Ölene Biraz Saygı!
Ölen hâkime görev verdiler! (Gazeteler, 23 Şubat 2011)
Bilgi ve iletişim teknolojilerinin en gelişmiş düzeyde bulunduğu zamanımızda memlekette kimlerin ölmüş ve/veya kimlerin yaşamakta olduğunun tam olarak bilinememesi biraz trajikomik değil midir?
Sade vatandaşın bile varlığıyla yokluğunun bir tutulmaması gerekirken, Hakk’ın rahmetine kavuşmuş bir hâkimin bir davaya bakmak üzere görevlendirilmesi insanı ister istemez düşündürüyor hatta ziyadesiyle hüzünlendiriyor.
Rivayet olunan odur ki T.C. kimlik numaraları ve parmak boyalarına karşın bazı genel ve yerel seçimlerde ölülere bile oy kullandırılmış yani ölülerden medet umulmuştur!
Yaşamakta olduğu halde nüfus kayıtlarında ölü gözüken bazı vatandaşlarımızın işitsel ve görsel medyaya yansıyan haberleriyle geçmişte zaman zaman karşılaşmışızdır.
Olmayanı var etmek ve var olanı yok etmek yüce Yaradan’a mahsustur.
Kara kalemden bilgisayara geçtiğimizden bu yana nüfus işleri, bankalar, tapu başta olmak üzere pek çok devlet dairesinde ne denli zaman ve enerji yitimine neden olunduğunu kimse yadsıyamaz.
İşlerin ağır yürümesi şöyle dursun; yalan, yanlış, eksik ve gereksiz bilgilerin yazıya dökülmesi ise insanı çileden çıkarmaya yetmektedir! Bir de yazan görevlinin takınmış olduğu çokbilmiş ukalâ tavırlar ve pişkin haller yok mu? Pes, doğrusu!
Günümüzde etkin ve yetkin oldukları söylenen ve hatta öyle kabul edilen bazı siyasetçilerimiz ara sıra derler ki ‘Elmalarla armutları birbirine karıştıranlar, hesap bilmeyenler, tarih coğrafya kültüründen yoksun olanlar ülkeyi yönetmeye talip olmamalı!’
İyi, güzel, tamam da dile gelen tencereler ‘Dibin kara, seninki benden kara!’ demez mi? Bu durumda yüreği daralan halk ‘Al birini, çal ötekine!’ demez mi? Her neyse! Herkes dediğinden utansın!
Şimdi sadede gelelim!
Mezarda emeklilik, emeklemekten kurtulamayan emekliler, açlık sınırında ölüm kalım savaşı vermekte olan büyük bir kitle, yoksulluk sınırında yaşamaya çalışan çok daha büyük bir kitle ve sosyoekonomik sorunların insanların soluğunu kesmekte olduğu bir burgaç!

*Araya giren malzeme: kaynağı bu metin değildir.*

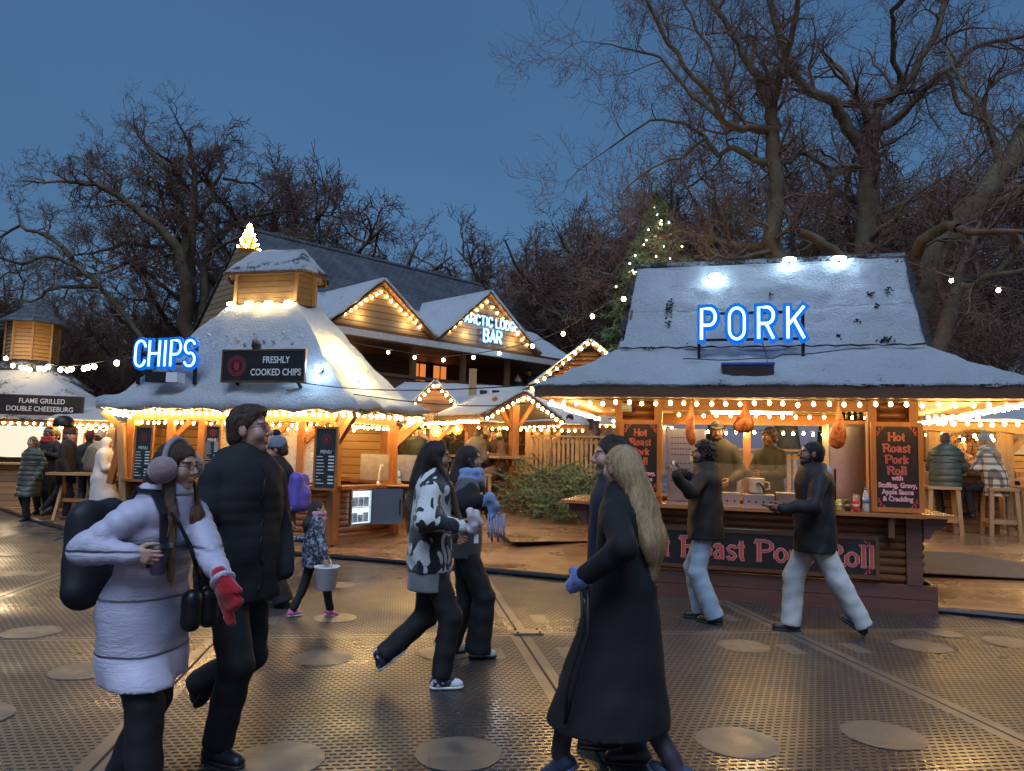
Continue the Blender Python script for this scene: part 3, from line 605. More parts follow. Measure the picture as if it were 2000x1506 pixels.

Sorunlarımız madden ve manen ne kadar çok ve ağır olursa olsun, her kim ve ne olursak olalım, yapmakta olduğumuz işi yaşam biçimi olarak benimsememiz gerekir öyle ki bu husus son derece önem arz etmektedir.
Işımamış beyinlerin, ısınmamış yüreklerin, bilenmemiş zekânın, ermemiş aklın, yitirilen aslın ve bitirilen faslın cehaletten ve ilkellikten kurtulması pek de öyle kolay olmasa gerek!
Tuttuğumuz işe yoğunlaşarak ve kusursuzluğu hedefleyerek hiç değilse aldığımız parayı, yediğimiz ekmeği ve içtiğimiz suyu hak etmeye çalışmalıyız. Yazıda bir karakterin yok sayılması, fazladan eklenmesi ya da yalan yanlış vurgulanması vicdanları rahatlatır mı?
Hatalardan arınmanın zamanı çoktan geldi ve hızla geçmektedir! Yanlışı yanlışla açıklamaya kalkmanın ya da yanlışta ısrar etmenin hiç ama hiç kimseye bir yararı olmaz, tıpkı yapay gündemlerle halkın oyalanmaya çalışılmasının bıkkınlıktan başka bir şey vermediği gibi.
Efendiler! Elimizden bir şey gelmiyorsa da bari ölenlere saygıda kusur etmesek, ne dersiniz?
YORUMLAR
ölülerden medet umulmuştur!
Bu benimsenmis birsey zaten bizim ülkede.
Basta Atam kalk da gel gel diyenler.